I have over 17 years of experience working as a software engineer. In interviews I often face the following challenge: some companies love people who are team-oriented (e.g., when describing challenges you have faced you should use the word "we" more often than the word "I"), some companies love hierarchies (e.g., these companies don't like very much leads who seek democratic decision-making), some companies don't like to be criticized when they are interviewing you (e.g., don't tell your interviewers that they have made a mistake), etc., etc., etc.
So when applying for a job, one usually spend some time beforehand finding out the company's culture (e.g., reading their website/blogs/social media/etc.). The thing is: I couldn't care less about their culture. I'm well past the stage of caring whether a company values X or Y or Z. I'm flexible. I can do them all. I'm an "easy-going" engineer. If you tell me I need to take ownership for a project from beginning to end plus maintenance, I know how to do it: I'm your guy. If you tell me that I shall not criticize my superiors and follow their advice 100%, I know how to do it too, I'm your guy. If you care about pushing features without caring about quality and tech debt: I've been there, we can deliver as fast as you want. If you care deeply about quality and long-term maintenance: you bet I can do it as well. I you tell me I can only work for your company if I'm proactive: hire me right now because I know how to do that. Monolithic applications? Distributed monoliths? Microservices all the way down? Zero problems, I can manage. You get the point.

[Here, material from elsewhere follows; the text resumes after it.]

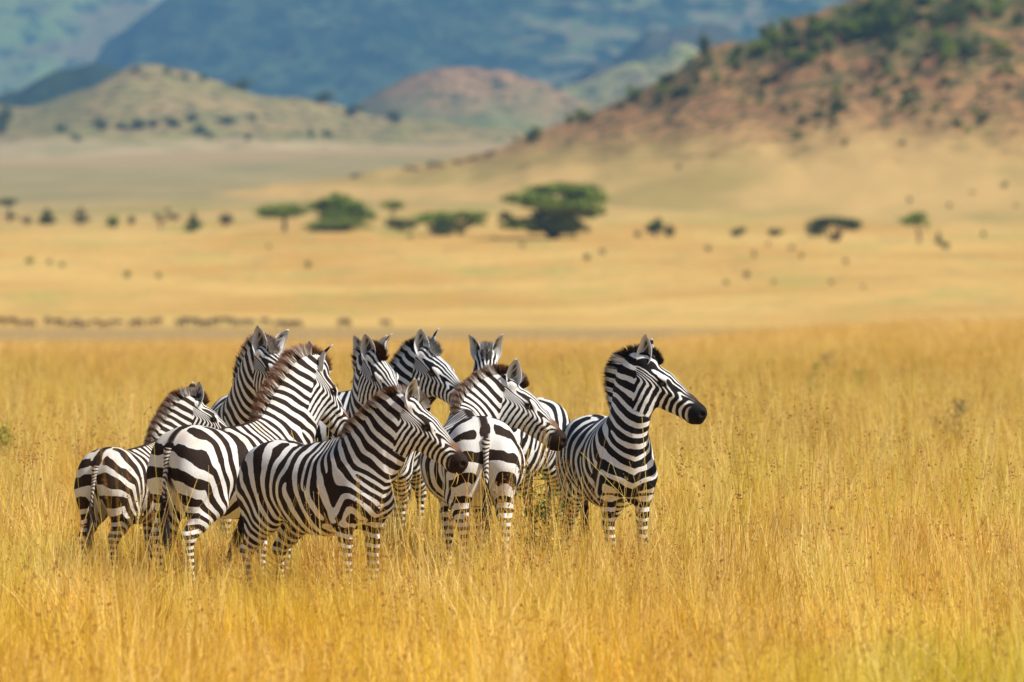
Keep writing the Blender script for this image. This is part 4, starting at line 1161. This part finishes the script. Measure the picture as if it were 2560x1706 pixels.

I can be whatever you want (within reasonable limits, ofc) and I can do it efficiently. How can I signal this as a positive thing to the people who's interviewing me? Usually people think that my attitude is rather poor ("You have no personal preferences? Weird") and they don't want people like me in their teams. I have been working in so many different environments that I feel productive and efficient in all of them.
What I end up doing is faking the interview. I memorize their values and I pretend I care about them. I pass the interviews just fine. I just wish I could be more honest; I think it would be a win-win for everyone.